Xbox Series X will support audio ray tracing and resuming games after a reboot

Laurent Giret

After Microsoft kicked off this week by sharing a lot of new information about the Xbox Series X, the Xbox team has following up today in Larry Hryb’s Major Nelson Radio podcast (via The Verge). In this latest episode, Major Nelson invited Jason Ronald, Partner Director of Program Management, to share more details about the next-gen Xbox.

Hryb and Ronald specifically discussed the Xbox Series X’s new Quick Resume feature, which will be able to keep multiple games in a suspended state that will be ready when you want to pick up where you left off. What we learned today is that this Quick Resume feature will actually work even after a console reboot. “I had to reboot because I had a system update, and then I went back to the game and went right back to it,” explained Hryb in the discussion.

Another new feature that Ronald talked about today is “audio ray tracing.” We already know that Xbox Series X will support hardware-accelerated ray-tracing to improve light rendering in games, but this new audio technology may be Microsoft’s answer to the “3D audio” technology that Sony teased for the PlayStation 5. The company may share more details next month at the Game Developers Conference, with one of the sessions mentioning “the relationship to dedicated hardware-acceleration on newer generation Xbox consoles.”

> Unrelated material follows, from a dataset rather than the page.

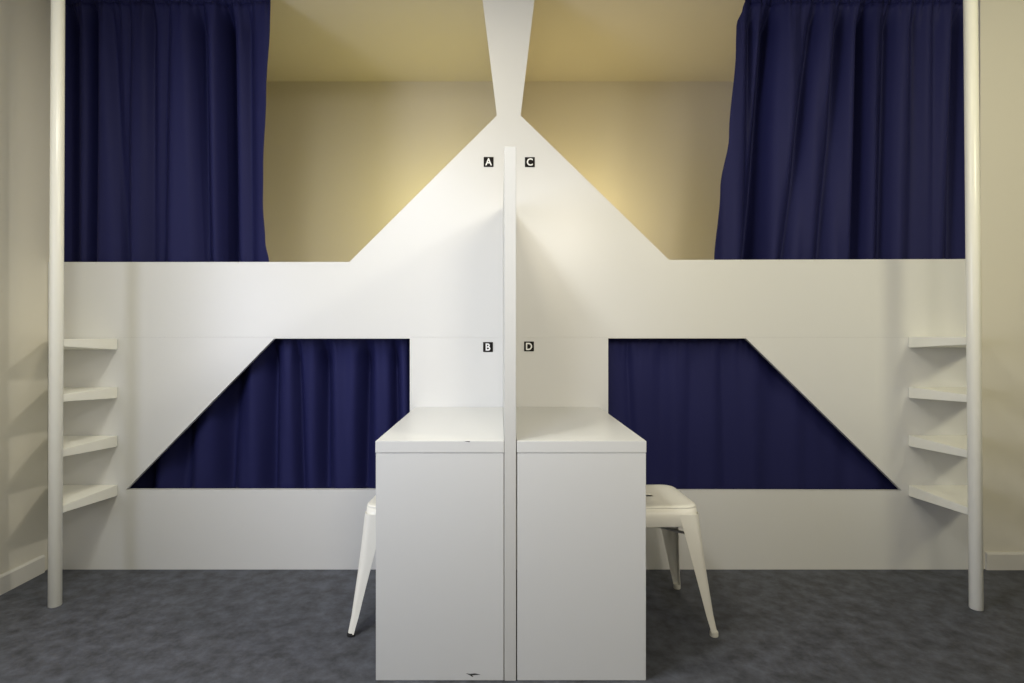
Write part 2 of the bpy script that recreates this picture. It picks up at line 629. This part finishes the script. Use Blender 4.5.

Between the hardware-accelerated ray tracing, the support for up to 120 FPS, and new features like Quick Resume and Dynamic Latency Input, Xbox Series X promises to be the true generational leap that Xbox fans have been waiting for. We’ll likely get more information about the new console in the coming weeks, and it’s really strange to see Sony stay mum about the PS5 while Microsoft is obviously being very confident about its next-gen console.